*Required work*.
Extract every line of the material below and reproduce it faithfully.
+++
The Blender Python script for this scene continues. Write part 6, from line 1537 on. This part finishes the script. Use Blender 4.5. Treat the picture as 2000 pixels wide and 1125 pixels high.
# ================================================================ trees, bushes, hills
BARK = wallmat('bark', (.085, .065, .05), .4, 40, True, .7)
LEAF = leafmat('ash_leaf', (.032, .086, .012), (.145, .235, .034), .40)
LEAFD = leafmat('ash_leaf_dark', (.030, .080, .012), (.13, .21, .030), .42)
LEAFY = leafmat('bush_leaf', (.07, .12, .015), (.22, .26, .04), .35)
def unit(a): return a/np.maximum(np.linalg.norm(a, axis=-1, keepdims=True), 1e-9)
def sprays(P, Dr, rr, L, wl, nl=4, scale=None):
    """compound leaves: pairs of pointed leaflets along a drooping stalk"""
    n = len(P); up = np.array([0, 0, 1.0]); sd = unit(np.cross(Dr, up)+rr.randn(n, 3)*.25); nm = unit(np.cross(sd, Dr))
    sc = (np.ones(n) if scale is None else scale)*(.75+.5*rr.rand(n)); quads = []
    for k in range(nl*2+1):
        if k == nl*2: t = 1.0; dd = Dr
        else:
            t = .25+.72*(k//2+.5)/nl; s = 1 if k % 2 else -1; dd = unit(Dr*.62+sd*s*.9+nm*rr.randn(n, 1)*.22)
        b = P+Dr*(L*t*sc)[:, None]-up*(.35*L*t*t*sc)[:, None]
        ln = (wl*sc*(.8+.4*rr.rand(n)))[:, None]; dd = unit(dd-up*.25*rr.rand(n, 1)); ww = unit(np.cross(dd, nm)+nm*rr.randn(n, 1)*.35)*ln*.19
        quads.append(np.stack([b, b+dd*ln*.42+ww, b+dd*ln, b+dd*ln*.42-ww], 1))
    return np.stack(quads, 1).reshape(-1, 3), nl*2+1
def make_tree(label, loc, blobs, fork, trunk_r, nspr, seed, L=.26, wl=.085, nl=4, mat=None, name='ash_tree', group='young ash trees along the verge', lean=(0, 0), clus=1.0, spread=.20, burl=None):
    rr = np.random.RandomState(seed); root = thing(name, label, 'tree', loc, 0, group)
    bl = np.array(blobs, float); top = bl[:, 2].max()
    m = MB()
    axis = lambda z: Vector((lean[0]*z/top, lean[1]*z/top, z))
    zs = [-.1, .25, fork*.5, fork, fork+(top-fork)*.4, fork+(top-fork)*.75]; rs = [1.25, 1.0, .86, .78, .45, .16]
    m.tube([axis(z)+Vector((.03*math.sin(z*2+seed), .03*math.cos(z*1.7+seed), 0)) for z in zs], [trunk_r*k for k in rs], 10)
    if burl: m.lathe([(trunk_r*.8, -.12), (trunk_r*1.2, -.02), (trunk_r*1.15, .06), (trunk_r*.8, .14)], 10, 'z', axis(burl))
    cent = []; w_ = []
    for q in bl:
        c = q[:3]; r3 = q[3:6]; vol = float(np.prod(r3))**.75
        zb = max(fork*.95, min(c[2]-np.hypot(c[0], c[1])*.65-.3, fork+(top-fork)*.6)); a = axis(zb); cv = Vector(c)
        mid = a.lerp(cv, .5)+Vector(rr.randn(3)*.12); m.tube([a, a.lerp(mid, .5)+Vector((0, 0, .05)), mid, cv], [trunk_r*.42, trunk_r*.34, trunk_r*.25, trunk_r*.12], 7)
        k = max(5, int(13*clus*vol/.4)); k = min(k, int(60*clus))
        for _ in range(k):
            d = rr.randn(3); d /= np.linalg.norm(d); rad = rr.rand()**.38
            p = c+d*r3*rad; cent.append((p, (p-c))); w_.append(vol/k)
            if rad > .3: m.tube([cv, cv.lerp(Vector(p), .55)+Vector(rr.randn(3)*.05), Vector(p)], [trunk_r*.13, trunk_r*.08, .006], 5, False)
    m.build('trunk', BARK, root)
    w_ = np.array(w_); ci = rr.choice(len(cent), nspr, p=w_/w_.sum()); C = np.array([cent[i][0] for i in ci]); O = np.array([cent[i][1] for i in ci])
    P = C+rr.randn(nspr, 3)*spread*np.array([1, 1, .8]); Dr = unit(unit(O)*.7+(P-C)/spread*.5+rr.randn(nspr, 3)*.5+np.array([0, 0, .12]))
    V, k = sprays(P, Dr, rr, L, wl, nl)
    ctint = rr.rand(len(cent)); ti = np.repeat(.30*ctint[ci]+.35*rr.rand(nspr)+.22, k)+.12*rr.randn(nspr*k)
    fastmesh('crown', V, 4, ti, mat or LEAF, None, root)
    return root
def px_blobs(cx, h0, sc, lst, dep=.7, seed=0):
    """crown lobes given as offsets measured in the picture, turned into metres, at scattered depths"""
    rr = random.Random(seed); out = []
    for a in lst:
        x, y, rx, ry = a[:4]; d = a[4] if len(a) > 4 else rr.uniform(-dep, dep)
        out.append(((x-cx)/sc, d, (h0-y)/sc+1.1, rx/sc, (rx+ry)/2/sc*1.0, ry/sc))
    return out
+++
*Final result*.
The Blender Python script for this scene continues. Write part 6, from line 1537 on. This part finishes the script. Use Blender 4.5. Treat the picture as 2000 pixels wide and 1125 pixels high.
# ================================================================ trees, bushes, hills
BARK = wallmat('bark', (.085, .065, .05), .4, 40, True, .7)
LEAF = leafmat('ash_leaf', (.032, .086, .012), (.145, .235, .034), .40)
LEAFD = leafmat('ash_leaf_dark', (.030, .080, .012), (.13, .21, .030), .42)
LEAFY = leafmat('bush_leaf', (.07, .12, .015), (.22, .26, .04), .35)
def unit(a): return a/np.maximum(np.linalg.norm(a, axis=-1, keepdims=True), 1e-9)
def sprays(P, Dr, rr, L, wl, nl=4, scale=None):
    """compound leaves: pairs of pointed leaflets along a drooping stalk"""
    n = len(P); up = np.array([0, 0, 1.0]); sd = unit(np.cross(Dr, up)+rr.randn(n, 3)*.25); nm = unit(np.cross(sd, Dr))
    sc = (np.ones(n) if scale is None else scale)*(.75+.5*rr.rand(n)); quads = []
    for k in range(nl*2+1):
        if k == nl*2: t = 1.0; dd = Dr
        else:
            t = .25+.72*(k//2+.5)/nl; s = 1 if k % 2 else -1; dd = unit(Dr*.62+sd*s*.9+nm*rr.randn(n, 1)*.22)
        b = P+Dr*(L*t*sc)[:, None]-up*(.35*L*t*t*sc)[:, None]
        ln = (wl*sc*(.8+.4*rr.rand(n)))[:, None]; dd = unit(dd-up*.25*rr.rand(n, 1)); ww = unit(np.cross(dd, nm)+nm*rr.randn(n, 1)*.35)*ln*.19
        quads.append(np.stack([b, b+dd*ln*.42+ww, b+dd*ln, b+dd*ln*.42-ww], 1))
    return np.stack(quads, 1).reshape(-1, 3), nl*2+1
def make_tree(label, loc, blobs, fork, trunk_r, nspr, seed, L=.26, wl=.085, nl=4, mat=None, name='ash_tree', group='young ash trees along the verge', lean=(0, 0), clus=1.0, spread=.20, burl=None):
    rr = np.random.RandomState(seed); root = thing(name, label, 'tree', loc, 0, group)
    bl = np.array(blobs, float); top = bl[:, 2].max()
    m = MB()
    axis = lambda z: Vector((lean[0]*z/top, lean[1]*z/top, z))
    zs = [-.1, .25, fork*.5, fork, fork+(top-fork)*.4, fork+(top-fork)*.75]; rs = [1.25, 1.0, .86, .78, .45, .16]
    m.tube([axis(z)+Vector((.03*math.sin(z*2+seed), .03*math.cos(z*1.7+seed), 0)) for z in zs], [trunk_r*k for k in rs], 10)
    if burl: m.lathe([(trunk_r*.8, -.12), (trunk_r*1.2, -.02), (trunk_r*1.15, .06), (trunk_r*.8, .14)], 10, 'z', axis(burl))
    cent = []; w_ = []
    for q in bl:
        c = q[:3]; r3 = q[3:6]; vol = float(np.prod(r3))**.75
        zb = max(fork*.95, min(c[2]-np.hypot(c[0], c[1])*.65-.3, fork+(top-fork)*.6)); a = axis(zb); cv = Vector(c)
        mid = a.lerp(cv, .5)+Vector(rr.randn(3)*.12); m.tube([a, a.lerp(mid, .5)+Vector((0, 0, .05)), mid, cv], [trunk_r*.42, trunk_r*.34, trunk_r*.25, trunk_r*.12], 7)
        k = max(5, int(13*clus*vol/.4)); k = min(k, int(60*clus))
        for _ in range(k):
            d = rr.randn(3); d /= np.linalg.norm(d); rad = rr.rand()**.38
            p = c+d*r3*rad; cent.append((p, (p-c))); w_.append(vol/k)
            if rad > .3: m.tube([cv, cv.lerp(Vector(p), .55)+Vector(rr.randn(3)*.05), Vector(p)], [trunk_r*.13, trunk_r*.08, .006], 5, False)
    m.build('trunk', BARK, root)
    w_ = np.array(w_); ci = rr.choice(len(cent), nspr, p=w_/w_.sum()); C = np.array([cent[i][0] for i in ci]); O = np.array([cent[i][1] for i in ci])
    P = C+rr.randn(nspr, 3)*spread*np.array([1, 1, .8]); Dr = unit(unit(O)*.7+(P-C)/spread*.5+rr.randn(nspr, 3)*.5+np.array([0, 0, .12]))
    V, k = sprays(P, Dr, rr, L, wl, nl)
    ctint = rr.rand(len(cent)); ti = np.repeat(.30*ctint[ci]+.35*rr.rand(nspr)+.22, k)+.12*rr.randn(nspr*k)
    fastmesh('crown', V, 4, ti, mat or LEAF, None, root)
    return root
def px_blobs(cx, h0, sc, lst, dep=.7, seed=0):
    """crown lobes given as offsets measured in the picture, turned into metres, at scattered depths"""
    rr = random.Random(seed); out = []
    for a in lst:
        x, y, rx, ry = a[:4]; d = a[4] if len(a) > 4 else rr.uniform(-dep, dep)
        out.append(((x-cx)/sc, d, (h0-y)/sc+1.1, rx/sc, (rx+ry)/2/sc*1.0, ry/sc))
    return out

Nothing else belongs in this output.